Though most of the approximately 5,000 Vietnamese in the embassy compound did get out, Washington’s courage faltered and led to a “presidential” order to cease the airlift and take the ambassador out, leaving some 400 Vietnamese still in the compound.

Much credit for what success there was in this 11th-hour evacuation goes to the Marine helicopter pilots, who flew repeat trips over 18 hours straight to try to get everyone out of the embassy. One of those Marine pilots is featured in the documentary. He looks like he still could be flying combat missions. He is a stirring example of all that we Americans can be – acting unselfishly and beyond the call of duty.
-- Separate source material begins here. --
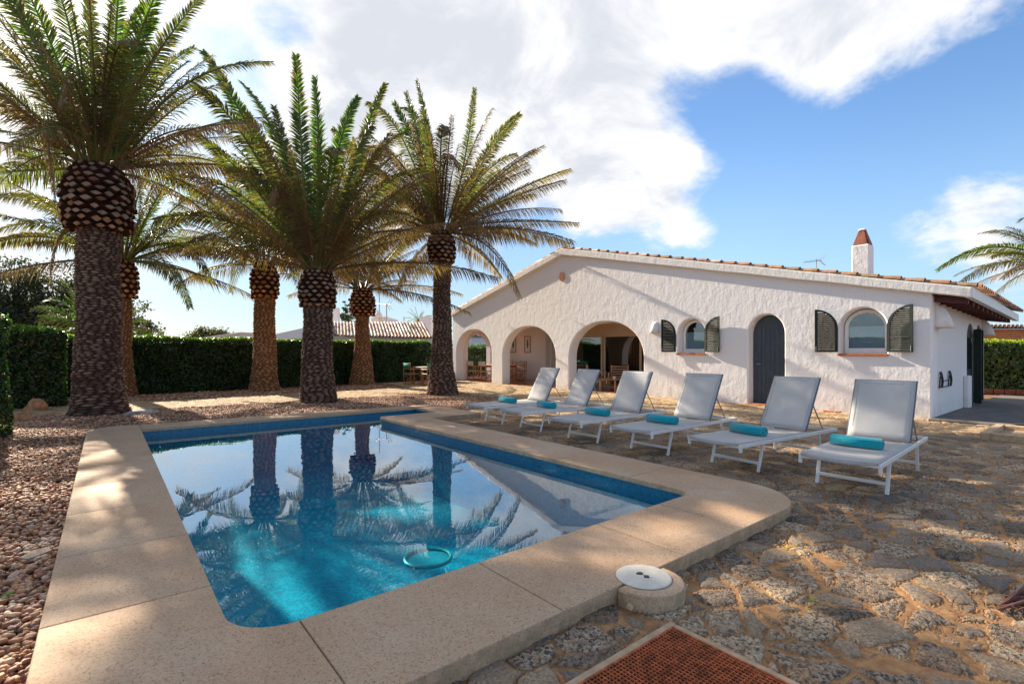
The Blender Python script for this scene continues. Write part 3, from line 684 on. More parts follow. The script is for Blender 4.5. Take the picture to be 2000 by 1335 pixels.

Another unsung hero is young Navy officer Rich Armitage (who would go on to an impressive diplomatic career). Armitage, an adviser to the Vietnamese navy, led a makeshift flotilla of ships crammed with refugees to safety in the Philippines – without approval from Washington. As Armitage put it, “I decided to seek forgiveness rather than approval.”

And so did South Vietnam fall. Hundreds of thousands of our allies were killed. Another million were imprisoned. Over the next several years, 1 million or more Vietnamese “boat people” would find their way to sanctuary in the United States.

Vietnam was a failure of U.S. policy of enormous proportions. Almost 60,000 U.S. troops killed, over 1 million Vietnamese. It was a loss that haunted U.S. military leadership for years.

This documentary forces us to remember an unfortunate legacy, and a lesson in humility that we still do not seem to fully understand.